Als es Mitte 2018 zum Stabwechsel an der Stadtspitze kam, musste Koblenz laut Presseberichten nun als letzter Dienstherr den Löwenanteil der Pensionszahlungen übernehmen, obgleich Hofmann-Göttig fast 20 Jahre lang als Staatssekretär für das Land Rheinland-Pfalz tätig war. Insofern hatte die alte Landesregierung Beck nicht nur eine Zusatzpension verschenkt, sondern konnte auch noch den Großteil der künftigen Pensionslasten auf Koblenz abwälzen. Die Rechnungsprüfer schätzen die Gesamtbelastung der Stadt dafür auf rund 700.000 Euro, Koblenz machte gegenüber dem Steuerzahlerbund noch keine Angaben dazu.

Allerdings kamen die finanziellen Spätfolgen des Pensionsgeschenks bei vielen Kommunalpolitikern nicht so gut an. Koblenz hat daher ein Gutachten erstellen lassen, um u. a. seine Chancen für eine Klage gegen das Land zu prüfen, das aber aus prozesstaktischen Gründen noch nicht veröffentlicht wurde. Das Land Rheinland-Pfalz ist sich dagegen keiner Schuld bewusst und verweist auf das Beamtengesetz, das in diesem Fall eine jederzeitige und grundlose Ruhestandsversetzung zulässt.
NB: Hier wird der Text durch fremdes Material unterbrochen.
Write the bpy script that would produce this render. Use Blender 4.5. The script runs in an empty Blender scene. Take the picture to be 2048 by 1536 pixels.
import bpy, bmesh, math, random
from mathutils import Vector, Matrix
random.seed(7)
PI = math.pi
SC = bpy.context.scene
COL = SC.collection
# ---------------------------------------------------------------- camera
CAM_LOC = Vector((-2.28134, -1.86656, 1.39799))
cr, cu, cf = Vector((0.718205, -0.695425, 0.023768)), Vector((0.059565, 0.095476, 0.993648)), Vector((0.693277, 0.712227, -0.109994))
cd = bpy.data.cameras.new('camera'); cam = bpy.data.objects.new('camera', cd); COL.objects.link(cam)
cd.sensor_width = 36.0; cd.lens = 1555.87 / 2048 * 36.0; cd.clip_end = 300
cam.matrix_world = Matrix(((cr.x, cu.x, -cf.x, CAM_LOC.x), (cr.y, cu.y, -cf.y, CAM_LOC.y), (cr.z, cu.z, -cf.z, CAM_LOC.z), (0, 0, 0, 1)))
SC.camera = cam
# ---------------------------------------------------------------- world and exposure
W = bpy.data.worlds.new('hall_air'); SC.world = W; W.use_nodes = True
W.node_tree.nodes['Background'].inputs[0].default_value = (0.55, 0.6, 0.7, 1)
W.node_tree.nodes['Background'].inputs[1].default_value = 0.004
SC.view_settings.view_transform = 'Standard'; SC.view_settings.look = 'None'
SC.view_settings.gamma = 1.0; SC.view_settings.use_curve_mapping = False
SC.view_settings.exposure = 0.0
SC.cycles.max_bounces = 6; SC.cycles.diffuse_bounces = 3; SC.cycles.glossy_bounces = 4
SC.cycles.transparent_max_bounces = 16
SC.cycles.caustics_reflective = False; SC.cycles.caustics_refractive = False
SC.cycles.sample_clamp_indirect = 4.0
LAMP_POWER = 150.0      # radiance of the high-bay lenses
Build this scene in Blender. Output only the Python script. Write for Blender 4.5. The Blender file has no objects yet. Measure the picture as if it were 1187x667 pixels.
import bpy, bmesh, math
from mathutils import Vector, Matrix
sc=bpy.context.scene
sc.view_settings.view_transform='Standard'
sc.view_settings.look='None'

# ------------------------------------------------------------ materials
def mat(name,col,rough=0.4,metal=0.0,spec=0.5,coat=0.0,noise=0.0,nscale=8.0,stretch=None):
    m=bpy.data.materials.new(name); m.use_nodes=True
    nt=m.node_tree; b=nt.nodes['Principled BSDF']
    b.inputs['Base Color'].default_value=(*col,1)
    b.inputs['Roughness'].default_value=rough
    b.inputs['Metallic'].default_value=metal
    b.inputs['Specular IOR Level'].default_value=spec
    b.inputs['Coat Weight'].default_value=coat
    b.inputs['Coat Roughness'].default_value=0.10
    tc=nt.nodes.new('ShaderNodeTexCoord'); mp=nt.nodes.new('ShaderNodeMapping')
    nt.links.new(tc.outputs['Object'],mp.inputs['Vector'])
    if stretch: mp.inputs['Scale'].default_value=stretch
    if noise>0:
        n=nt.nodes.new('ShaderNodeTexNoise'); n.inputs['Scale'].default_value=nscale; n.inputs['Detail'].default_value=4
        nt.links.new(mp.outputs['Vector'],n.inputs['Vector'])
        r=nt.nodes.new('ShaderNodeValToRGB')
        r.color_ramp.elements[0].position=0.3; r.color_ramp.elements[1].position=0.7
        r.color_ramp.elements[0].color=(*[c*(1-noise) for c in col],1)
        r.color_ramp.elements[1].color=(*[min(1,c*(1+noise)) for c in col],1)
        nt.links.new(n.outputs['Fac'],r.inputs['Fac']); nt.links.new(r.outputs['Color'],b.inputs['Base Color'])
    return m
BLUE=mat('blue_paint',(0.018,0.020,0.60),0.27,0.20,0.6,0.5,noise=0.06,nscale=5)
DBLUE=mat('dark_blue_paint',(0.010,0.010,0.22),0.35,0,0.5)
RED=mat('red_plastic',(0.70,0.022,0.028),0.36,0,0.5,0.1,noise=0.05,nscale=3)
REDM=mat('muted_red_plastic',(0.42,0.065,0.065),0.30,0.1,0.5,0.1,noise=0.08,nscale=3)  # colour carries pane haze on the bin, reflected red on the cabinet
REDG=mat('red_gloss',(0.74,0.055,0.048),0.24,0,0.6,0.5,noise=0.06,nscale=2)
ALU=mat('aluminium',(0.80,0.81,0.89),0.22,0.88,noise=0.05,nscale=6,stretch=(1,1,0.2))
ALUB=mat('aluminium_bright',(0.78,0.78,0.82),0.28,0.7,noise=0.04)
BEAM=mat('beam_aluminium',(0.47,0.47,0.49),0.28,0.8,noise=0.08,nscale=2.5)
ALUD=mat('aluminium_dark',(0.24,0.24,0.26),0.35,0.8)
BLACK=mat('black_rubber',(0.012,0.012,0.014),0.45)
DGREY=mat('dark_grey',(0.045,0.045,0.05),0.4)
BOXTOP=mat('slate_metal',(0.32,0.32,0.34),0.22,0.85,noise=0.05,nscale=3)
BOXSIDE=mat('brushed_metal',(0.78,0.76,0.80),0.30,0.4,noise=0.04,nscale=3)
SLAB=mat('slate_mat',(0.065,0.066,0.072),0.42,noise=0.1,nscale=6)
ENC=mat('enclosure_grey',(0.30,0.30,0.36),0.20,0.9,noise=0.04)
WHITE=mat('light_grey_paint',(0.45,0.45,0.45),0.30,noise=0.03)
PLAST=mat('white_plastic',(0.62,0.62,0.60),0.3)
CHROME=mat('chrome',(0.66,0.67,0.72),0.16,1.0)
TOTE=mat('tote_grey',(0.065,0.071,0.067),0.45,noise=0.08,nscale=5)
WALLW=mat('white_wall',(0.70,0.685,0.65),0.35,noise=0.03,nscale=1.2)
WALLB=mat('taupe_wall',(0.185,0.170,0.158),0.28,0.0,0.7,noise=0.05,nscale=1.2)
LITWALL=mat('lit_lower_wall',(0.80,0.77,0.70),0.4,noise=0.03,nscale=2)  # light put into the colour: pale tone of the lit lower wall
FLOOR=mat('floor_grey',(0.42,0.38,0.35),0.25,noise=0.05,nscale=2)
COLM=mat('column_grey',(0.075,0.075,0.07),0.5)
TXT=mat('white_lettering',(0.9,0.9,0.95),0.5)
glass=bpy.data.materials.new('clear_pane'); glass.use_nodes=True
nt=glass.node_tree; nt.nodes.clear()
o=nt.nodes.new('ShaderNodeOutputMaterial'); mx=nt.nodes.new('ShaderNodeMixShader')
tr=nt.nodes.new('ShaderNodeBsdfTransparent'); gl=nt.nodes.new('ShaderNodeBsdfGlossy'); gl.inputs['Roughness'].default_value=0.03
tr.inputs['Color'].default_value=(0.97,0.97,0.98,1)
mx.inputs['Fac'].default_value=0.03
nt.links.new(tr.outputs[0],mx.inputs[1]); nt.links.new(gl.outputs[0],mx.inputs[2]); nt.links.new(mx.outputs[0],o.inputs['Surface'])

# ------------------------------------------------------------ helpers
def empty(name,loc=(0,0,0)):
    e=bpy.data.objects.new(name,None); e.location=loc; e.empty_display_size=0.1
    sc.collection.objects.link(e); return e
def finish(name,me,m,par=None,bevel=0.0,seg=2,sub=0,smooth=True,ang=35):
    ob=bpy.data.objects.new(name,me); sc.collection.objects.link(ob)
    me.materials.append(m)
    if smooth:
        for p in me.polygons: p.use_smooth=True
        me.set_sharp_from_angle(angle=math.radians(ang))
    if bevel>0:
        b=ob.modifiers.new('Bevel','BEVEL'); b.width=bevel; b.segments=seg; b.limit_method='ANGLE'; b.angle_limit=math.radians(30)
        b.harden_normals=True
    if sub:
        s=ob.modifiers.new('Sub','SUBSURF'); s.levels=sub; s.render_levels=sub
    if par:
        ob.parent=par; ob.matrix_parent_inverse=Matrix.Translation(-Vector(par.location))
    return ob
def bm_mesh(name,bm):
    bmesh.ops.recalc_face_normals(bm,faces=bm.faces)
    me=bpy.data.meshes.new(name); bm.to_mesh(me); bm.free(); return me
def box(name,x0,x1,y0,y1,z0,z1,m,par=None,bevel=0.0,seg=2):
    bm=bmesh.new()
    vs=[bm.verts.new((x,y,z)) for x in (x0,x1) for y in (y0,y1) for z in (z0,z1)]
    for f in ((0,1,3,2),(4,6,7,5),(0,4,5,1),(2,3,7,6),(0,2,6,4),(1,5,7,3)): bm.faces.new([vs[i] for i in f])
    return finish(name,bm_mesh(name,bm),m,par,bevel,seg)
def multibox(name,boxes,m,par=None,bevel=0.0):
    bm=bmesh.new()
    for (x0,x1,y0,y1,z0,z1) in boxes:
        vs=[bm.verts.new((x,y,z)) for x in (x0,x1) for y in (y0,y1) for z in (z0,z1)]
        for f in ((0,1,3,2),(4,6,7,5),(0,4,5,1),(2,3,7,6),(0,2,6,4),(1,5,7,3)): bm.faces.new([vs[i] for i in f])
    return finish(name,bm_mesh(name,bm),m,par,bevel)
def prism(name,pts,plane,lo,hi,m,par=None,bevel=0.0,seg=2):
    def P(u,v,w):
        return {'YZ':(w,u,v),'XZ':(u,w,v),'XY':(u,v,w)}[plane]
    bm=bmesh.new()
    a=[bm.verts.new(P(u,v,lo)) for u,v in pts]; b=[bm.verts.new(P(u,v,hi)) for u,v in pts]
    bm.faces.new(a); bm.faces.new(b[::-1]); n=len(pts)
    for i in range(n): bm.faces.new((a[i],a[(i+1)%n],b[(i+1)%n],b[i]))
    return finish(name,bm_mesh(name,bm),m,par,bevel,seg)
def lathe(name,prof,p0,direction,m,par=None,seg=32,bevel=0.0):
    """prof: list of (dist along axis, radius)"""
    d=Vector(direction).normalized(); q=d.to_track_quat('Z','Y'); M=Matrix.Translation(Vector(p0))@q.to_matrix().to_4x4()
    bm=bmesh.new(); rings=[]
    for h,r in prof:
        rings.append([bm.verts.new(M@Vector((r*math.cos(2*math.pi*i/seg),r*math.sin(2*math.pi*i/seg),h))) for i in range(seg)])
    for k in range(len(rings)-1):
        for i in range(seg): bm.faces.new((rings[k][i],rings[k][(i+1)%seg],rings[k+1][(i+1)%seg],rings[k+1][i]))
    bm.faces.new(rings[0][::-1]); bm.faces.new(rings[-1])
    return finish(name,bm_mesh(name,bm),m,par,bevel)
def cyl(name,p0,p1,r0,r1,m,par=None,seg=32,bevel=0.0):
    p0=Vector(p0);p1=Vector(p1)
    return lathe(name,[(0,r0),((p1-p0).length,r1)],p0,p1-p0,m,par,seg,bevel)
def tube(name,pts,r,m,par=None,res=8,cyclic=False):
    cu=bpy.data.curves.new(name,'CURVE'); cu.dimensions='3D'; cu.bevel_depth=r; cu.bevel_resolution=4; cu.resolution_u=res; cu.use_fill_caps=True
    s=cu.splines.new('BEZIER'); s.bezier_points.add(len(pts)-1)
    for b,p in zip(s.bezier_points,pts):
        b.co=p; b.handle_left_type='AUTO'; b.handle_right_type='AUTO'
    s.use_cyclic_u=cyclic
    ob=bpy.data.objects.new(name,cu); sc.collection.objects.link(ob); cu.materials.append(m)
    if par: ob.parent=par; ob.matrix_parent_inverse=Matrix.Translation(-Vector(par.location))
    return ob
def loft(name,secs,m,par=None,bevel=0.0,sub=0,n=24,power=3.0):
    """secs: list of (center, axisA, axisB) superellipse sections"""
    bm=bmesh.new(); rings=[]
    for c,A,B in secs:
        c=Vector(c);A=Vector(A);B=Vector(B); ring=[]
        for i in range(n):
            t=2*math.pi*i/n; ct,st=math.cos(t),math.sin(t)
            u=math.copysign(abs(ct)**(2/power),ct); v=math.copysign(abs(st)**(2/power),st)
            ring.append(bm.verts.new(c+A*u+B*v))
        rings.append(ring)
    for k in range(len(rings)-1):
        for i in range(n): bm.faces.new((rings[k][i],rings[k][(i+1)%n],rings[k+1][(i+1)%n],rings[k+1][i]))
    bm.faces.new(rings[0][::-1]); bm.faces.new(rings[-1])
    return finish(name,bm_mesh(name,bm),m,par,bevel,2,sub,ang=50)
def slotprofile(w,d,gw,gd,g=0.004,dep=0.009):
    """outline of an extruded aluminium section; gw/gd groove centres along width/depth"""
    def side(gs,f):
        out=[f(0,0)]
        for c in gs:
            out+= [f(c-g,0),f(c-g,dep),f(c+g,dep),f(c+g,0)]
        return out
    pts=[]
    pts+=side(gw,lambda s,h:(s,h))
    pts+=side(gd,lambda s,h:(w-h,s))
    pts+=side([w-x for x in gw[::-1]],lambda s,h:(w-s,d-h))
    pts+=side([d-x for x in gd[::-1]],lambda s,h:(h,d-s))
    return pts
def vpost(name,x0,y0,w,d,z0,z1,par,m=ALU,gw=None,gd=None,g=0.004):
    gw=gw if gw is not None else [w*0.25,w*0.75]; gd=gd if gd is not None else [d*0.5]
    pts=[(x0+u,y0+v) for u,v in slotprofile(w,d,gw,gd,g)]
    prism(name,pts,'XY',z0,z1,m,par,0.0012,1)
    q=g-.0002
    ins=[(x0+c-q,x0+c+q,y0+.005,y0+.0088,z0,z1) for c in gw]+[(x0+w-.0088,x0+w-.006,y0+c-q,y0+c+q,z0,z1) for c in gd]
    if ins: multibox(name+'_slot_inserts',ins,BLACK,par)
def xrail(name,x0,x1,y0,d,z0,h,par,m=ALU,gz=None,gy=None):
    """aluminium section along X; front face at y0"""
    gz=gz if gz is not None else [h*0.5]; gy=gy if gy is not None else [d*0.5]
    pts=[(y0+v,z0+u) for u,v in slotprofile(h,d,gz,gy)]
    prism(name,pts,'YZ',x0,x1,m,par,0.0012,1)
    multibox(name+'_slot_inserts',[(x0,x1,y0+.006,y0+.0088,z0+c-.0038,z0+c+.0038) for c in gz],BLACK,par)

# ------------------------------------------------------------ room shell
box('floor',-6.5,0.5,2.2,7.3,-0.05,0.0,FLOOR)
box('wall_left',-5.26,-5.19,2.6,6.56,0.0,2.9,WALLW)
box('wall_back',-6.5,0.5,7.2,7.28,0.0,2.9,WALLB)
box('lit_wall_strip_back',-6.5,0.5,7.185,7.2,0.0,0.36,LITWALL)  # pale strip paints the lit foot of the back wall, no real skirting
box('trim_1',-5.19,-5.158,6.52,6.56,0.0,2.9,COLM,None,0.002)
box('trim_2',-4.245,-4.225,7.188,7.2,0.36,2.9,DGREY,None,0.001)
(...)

Auf eine BdSt-Anfrage hin nannte die Staatskanzlei keine Sachgründe für die Ruhestandsversetzung.

Der Bund der Steuerzahler kritisiert:

Es gab eine Zeit in Deutschland, da verteilten Kaiser, Könige und Fürsten huldvoll Leibrenten aus der Staatskasse, um treue Günstlinge zu belohnen. Die Monarchie ist tot, doch die politische Unsitte der Geldgeschenke für Günstlinge blieb. Für die umstrittene Ruhestandsversetzung von Joachim Hofmann-Göttig mitsamt den finanziellen Folgen gab es keine rechtliche Notwendigkeit. Schon gar nicht vor dem Hintergrund, dass sich ein amtierender Oberbürgermeister eben nicht im „Ruhestand“ befindet.

Dass es auch anders gegangen wäre, zeigt der neue Koblenzer OB. David Langner war gleichfalls Staatssekretär beim Land, wurde jedoch laut Stadt für den Jobwechsel nicht in den einstweiligen Ruhestand geschickt. Demokratie und Willkür vertragen sich nicht. Deshalb gehören sachgrundlose Ruhestandsversetzungen mit goldenem Handschlag abgeschafft.